Now is the time to act by implementing that which we know, by committing ourselves to standards like those of the U.N. Standard Rules, to enact new laws, when necessary, and to ensure appropriate treatment of and protection for the rights of people with disabilities. We need to do this in our individual states and nations, we need to do it in regional bodies like the EU, and we need to do it globally, at the level of the United Nations.

I will close my comments today with one note about an effort in which Rehabilitation International, Disabled Peoples' International, Inclusion International, the European Disability Forum and others are now involved. That effort is to secure a Convention at the United Nations on the rights of people with disabilities. Unlike other U.N. instruments which presently address many of the points which I have made here and about which you are familiar, a Convention would be well known to all people in the world. It would also serve to collate all of the provisions and rules that address treatment of people with disabilities by member nations, and it would provide clearly understood and organized methods for enforcement of its provisions on behalf of people with disabilities.
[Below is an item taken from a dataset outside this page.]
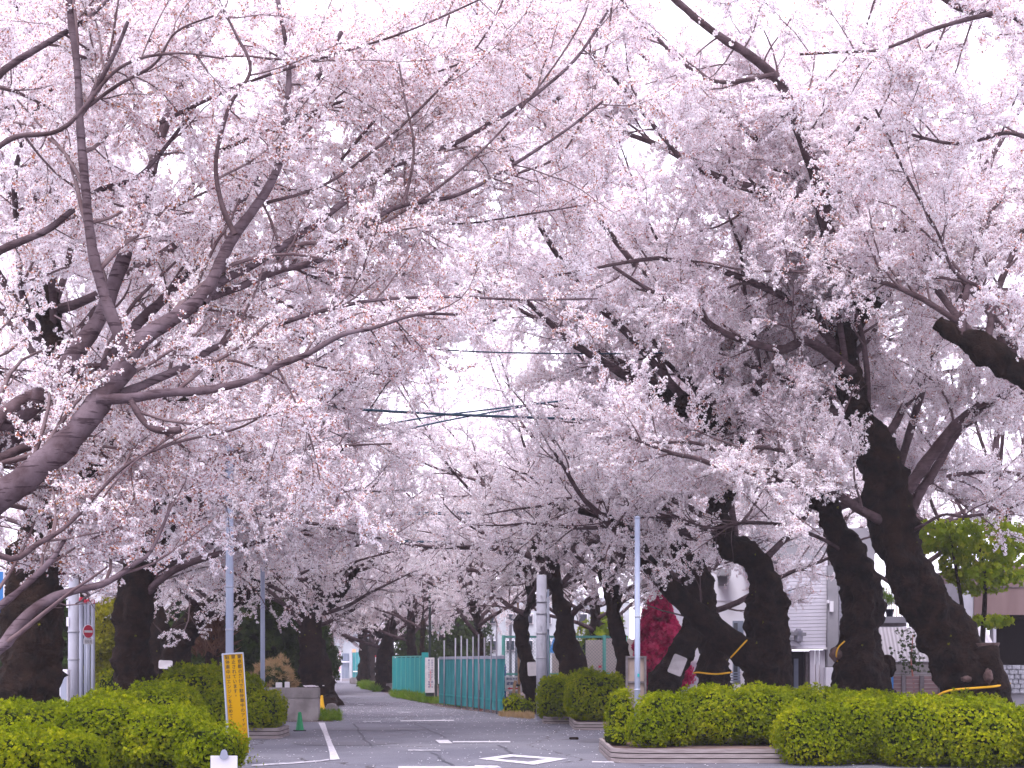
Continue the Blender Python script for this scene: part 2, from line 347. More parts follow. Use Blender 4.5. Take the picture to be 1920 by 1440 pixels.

I hope you take the opportunity to consider our proposal for a Convention and I hope you will join us in working for its early adoption.

Thank you very much for your attention and for the opportunity to share these thoughts with you here today. I am grateful to all of you for your work on my behalf and on behalf of all people with disabilities. Together we can create a new future for people with disabilities in Europe and around the world -- and it will be a better one for us all. Thank you.